A joint venture partnership including New York Ace Hotel owner and GFI Capital Resources Group President Allen Gross’ GB Lodging is set to Purchase The Temple Court building, a nine-story city landmark at 5 Beekman Street formerly owned by the Chetrit Group and Bonjour Capital, GFI told The Real Deal today.
The acquisition is one of the private equity hotel investment firm GB’s first since it was founded last year by Gross and former Chartres Lodging Group partner Bruce Blum. GB is a division of GFI, a spokesperson for the company said, declining to comment further on the acquisition other than to say there were others involved in the deal. The price was not clear.
Hillel Spinner of Venture Capital Properties said he brokered the off-market deal on behalf of the seller. Speculating that GFI would transform the abandoned building into a hotel, he said: “The new owners have the kinds of experience necessary” to make the project successful. The deal, which is currently in contract, will likely close in the next few weeks, he said.
Temple Court, an historic brick and terracotta office building built in the 1880s, has been vacant for many years, according to news reports, and has only been used for fashion industry photo shoots and events, including a shoot for Harper’s Bazaar and for AMC television series “Rubicon,” canceled in 2010. The landmarked property is configured around a nine-story atrium surrounded by Victorian era railings.
The building was reported to be in contract to hotelier Andrew Balazs last year; but a spokesperson for Balazs, who had been interested in sprucing up the declining building and converting it into a hotel, said he had never signed on the dotted line.
“[Balazs] took a close look at it but then walked away from the deal because it didn’t make sense,” the spokesperson said.

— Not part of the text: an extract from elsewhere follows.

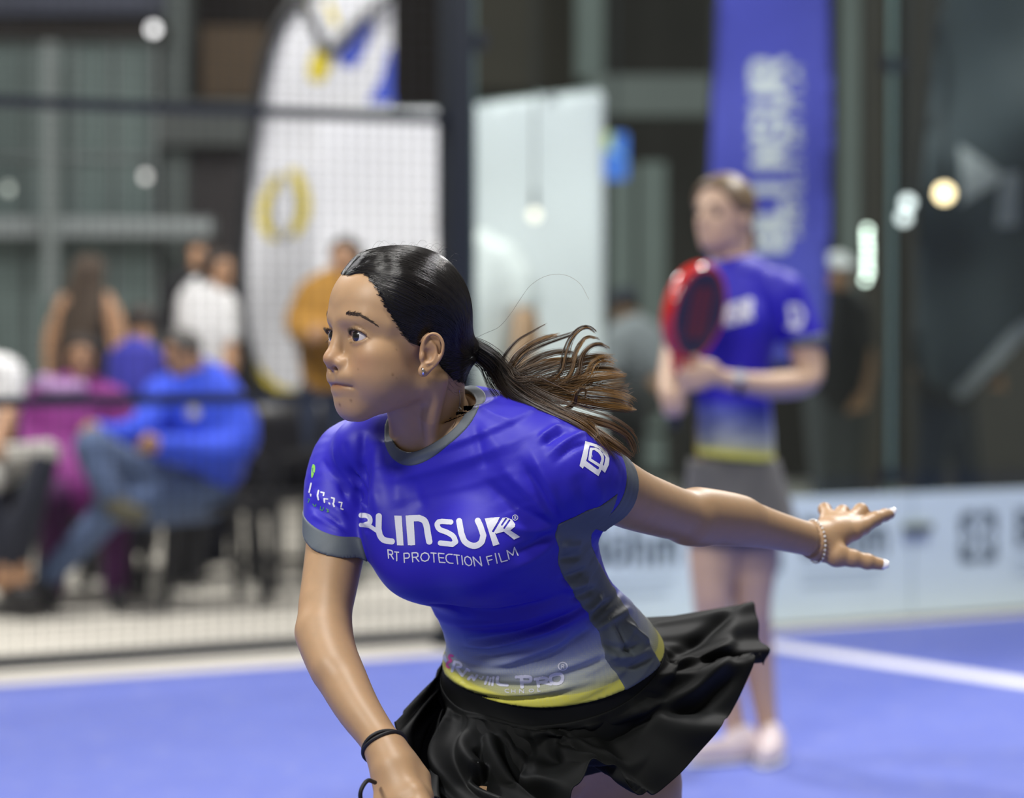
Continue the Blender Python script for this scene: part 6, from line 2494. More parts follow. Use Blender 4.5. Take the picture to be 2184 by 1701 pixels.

The building made headlines in 2010 when Chetrit and Bonjour, which paid $61 million for the building in 2008 and planned to convert it into a 200-room hotel, got into a legal dispute following a foreclosure action taken against the property. As The Real Deal previously reported, Chetrit filed a $50 million lawsuit against Bonjour’s Charles Dayan, alleging the investment partner reneged on a deal to pay off a defaulted construction loan after the lender filed to foreclose on the building. Chetrit ultimately won a $2.45 million judgment.
Chetrit and Bonjour, which still own the building according to public records, put up $22 million in cash for the purchase of the building in 2008, news reports from 2010 claim, and Pacific National Bank provided $45.7 million in financing. A 2010 foreclosure action against the building indicates that the developers had stopped making interest payments. Spinner said the issue had been resolved.
Chetrit and Bonjour were not immediately available for comment.